On a assisté à une étrange conférence de presse le 5 avril dernier qui regroupait la « crème » de la représentation de l’Etat en Corse : le Préfet Patrick Strzoda, flanqué de son tout nouveau Secrétaire Général aux Affaires Corses, François Lalanne, et du directeur du pôle fiscal Luc Estruch. But de l’opération de communication : démontrer que l’Etat supporte l’économie corse à bout de bras. Sauf qu’à trop vouloir démontrer, on finit par démontrer avant tout un parti pris caricatural. La « troïka » du Palais Lantivy se met-elle en place pour imposer un discours d’austérité budgétaire en Corse ?
Pour autant, ces chiffres doivent être discutés, mais sur la base de 1.200 millions d’euros, et non le triple. Le Préfet montre qu’il y a lui-même songé quand il précise que les dépenses militaires ne sont pas prises en compte. Il aurait pu pousser sa réflexion plus loin, et nous informer du coût pour l’Etat quand il dispose de bases militaires hors de son territoire. Mais ne mégotons pas, et venons-en à l’essentiel.
Dans son décompte, la « troïka » évoque les salaires versés, 570 M€, et les pensions et retraites, 430 M€. On peut discuter les salaires à la marge –par exemple les trois salaires de la troïka elle-même sont-ils à prendre en compte ?-, mais sur les pensions et retraites, c’est assez fort de café ! Chacun sait en effet qu’un fonctionnaire retraité a droit à sa pension où qu’il décide de vivre durant sa retraite. Il y en a comme ça des milliers qui touchent leur retraite à l’étranger, par exemple au Maroc qui accueille de plus en plus de retraités français. Idem pour les immigrés qui rentrent passer leur retraite au pays. La retraite que chacun touche n’est en fait que le remboursement de cotisations acquittées durant toute une vie professionnelle, que l’Etat répartit après les avoir collectées. Le retraité qui s’installe en Corse pour sa retraite y ramène ses droits avec lui. Ils lui appartiennent, et il les percevrait même s’il décidait de passer sa retraite à l’étranger. Nul ne peut présenter ça comme un « cadeau de l’Etat » !

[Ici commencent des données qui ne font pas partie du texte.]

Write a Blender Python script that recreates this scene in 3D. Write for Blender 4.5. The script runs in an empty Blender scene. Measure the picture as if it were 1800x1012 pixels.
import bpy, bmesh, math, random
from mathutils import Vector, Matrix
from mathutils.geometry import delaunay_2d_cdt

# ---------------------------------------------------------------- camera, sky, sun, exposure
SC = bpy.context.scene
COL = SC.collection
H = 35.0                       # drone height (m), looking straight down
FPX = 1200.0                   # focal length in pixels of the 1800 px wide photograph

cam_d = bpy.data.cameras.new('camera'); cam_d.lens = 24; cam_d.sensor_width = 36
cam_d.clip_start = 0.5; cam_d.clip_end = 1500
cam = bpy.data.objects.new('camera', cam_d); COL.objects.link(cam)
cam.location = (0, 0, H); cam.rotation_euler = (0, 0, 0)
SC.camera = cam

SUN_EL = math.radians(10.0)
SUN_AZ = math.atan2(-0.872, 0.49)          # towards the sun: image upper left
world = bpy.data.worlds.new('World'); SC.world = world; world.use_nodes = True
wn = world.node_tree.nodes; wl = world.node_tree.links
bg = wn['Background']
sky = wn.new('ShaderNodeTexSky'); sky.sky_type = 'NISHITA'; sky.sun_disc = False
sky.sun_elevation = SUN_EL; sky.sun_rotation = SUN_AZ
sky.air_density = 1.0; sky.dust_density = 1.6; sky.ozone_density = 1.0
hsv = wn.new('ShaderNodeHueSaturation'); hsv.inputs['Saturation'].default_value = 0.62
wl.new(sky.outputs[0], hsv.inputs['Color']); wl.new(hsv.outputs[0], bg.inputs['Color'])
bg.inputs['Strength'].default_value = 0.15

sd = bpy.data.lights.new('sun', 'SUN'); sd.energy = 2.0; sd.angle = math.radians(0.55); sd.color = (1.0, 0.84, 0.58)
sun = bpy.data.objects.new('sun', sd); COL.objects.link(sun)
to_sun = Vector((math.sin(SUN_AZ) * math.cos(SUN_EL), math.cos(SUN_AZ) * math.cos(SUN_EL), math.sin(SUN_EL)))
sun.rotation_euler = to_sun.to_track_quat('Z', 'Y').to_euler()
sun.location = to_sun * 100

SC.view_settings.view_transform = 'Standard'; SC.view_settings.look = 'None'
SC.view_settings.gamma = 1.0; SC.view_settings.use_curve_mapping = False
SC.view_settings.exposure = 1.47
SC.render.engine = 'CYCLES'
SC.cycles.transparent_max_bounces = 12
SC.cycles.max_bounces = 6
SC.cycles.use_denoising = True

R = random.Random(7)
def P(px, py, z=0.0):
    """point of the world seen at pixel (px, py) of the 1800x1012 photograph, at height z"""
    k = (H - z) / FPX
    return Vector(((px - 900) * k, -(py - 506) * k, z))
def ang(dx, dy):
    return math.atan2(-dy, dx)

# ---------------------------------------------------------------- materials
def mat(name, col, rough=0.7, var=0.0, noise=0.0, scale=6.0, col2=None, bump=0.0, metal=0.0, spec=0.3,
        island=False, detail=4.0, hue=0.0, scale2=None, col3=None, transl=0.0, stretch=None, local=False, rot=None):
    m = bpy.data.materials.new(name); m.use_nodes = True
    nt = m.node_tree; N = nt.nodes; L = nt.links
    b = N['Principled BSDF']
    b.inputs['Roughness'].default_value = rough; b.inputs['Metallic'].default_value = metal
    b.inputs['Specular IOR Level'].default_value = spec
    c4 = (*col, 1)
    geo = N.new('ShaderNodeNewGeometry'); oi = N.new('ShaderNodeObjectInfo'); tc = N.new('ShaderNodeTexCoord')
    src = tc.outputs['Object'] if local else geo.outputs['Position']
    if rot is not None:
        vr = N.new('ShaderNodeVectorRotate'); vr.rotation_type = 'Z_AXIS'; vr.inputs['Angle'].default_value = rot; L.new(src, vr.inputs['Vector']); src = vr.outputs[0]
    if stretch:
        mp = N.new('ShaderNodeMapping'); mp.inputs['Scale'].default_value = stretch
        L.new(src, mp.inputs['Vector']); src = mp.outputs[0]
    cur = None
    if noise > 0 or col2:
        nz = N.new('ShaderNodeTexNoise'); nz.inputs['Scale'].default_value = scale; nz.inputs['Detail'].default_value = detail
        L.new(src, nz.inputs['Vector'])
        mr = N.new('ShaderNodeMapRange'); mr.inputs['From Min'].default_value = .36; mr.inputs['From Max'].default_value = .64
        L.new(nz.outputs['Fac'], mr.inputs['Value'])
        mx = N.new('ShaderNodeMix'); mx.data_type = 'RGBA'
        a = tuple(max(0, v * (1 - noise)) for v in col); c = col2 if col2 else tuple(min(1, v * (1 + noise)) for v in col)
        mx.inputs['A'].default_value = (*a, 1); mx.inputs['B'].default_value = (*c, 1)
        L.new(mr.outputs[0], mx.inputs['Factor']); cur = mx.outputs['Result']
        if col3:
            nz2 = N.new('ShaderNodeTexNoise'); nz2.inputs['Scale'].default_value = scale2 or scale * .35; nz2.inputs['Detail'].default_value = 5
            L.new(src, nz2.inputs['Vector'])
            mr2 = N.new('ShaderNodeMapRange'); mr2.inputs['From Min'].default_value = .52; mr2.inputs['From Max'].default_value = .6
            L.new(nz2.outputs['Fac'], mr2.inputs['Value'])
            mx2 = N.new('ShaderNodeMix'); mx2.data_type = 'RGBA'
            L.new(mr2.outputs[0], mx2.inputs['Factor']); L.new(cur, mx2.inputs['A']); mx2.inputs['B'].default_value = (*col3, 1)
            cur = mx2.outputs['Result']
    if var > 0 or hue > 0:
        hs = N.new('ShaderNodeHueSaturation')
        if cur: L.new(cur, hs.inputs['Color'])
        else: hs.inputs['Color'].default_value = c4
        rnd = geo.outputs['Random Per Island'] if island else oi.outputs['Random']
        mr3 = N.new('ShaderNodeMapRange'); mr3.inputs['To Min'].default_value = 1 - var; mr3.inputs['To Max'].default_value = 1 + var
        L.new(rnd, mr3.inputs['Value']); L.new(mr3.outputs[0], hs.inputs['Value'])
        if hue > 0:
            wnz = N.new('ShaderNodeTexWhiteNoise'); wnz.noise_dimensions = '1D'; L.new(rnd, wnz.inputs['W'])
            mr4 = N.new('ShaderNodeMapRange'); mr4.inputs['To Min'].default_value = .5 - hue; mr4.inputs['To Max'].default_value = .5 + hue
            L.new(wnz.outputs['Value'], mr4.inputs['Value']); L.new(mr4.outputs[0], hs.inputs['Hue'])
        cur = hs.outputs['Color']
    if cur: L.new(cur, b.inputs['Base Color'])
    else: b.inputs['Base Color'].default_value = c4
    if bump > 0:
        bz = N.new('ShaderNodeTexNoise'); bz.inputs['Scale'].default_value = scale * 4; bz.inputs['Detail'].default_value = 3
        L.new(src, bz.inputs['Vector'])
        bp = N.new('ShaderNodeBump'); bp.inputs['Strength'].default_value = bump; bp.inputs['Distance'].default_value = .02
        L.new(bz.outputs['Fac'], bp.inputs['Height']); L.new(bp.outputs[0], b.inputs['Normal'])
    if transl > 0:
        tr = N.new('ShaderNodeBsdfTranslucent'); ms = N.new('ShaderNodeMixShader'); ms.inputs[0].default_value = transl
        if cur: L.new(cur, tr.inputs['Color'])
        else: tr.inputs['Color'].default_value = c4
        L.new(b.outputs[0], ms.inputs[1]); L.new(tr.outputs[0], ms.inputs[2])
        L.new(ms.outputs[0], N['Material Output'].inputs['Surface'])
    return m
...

Autre chiffre qui mérite débat, celui de la continuité territoriale. Certes elle figure au budget de l’Assemblée de Corse, mais ses effets ne concernent pas que la Corse. Les récentes déclarations du Ministre des transports à propos de l’avenir de la SNCM et du port de Marseille montrent que cet argent irrigue tout autant le sud de la France que la Corse. A quelle proportion ? Grâce à la création de la CCM, l’économie corse profite mieux du trafic que cette enveloppe soutient. Mais on est loin du compte, et 70 millions au moins sur les 187 versés retournent sur le continent.
On pourrait discuter de bien d’autres points : de l’épargne corse que le système bancaire réinjecte bien souvent hors de Corse, des grandes sociétés, par exemple la grande distribution, dont l’imposition s’effectue en grande partie au siège social, etc…
Mais restons-en aux chiffres énoncés : 1.200 millions d’euros de déficit brut, diminués de 500 millions d’euros entre les retraites et le retour au profit de Marseille des retombées de la continuité territoriale, soit 700 millions d’euros nets. Soit 8,75% des 8 milliards de PIB annuel de la Corse en 2010, année pour laquelle le déficit budgétaire de la France avait été de 7,1% du PIB. On est loin de ce que suggérait le propos de la troïka du Palais Lantivy : « l’État apporte 44 % de la richesse créée et consommée dans l’île, le reste du PIB étant généré par le travail des entreprises ».
*On vient d’en mesurer les conséquences via 110 pertes d’emplois dans les établissements corses de haut standing pour qui l’alignement de la TVA restauration entre Corse et continent a généré une baisse de compétitivité mécanique.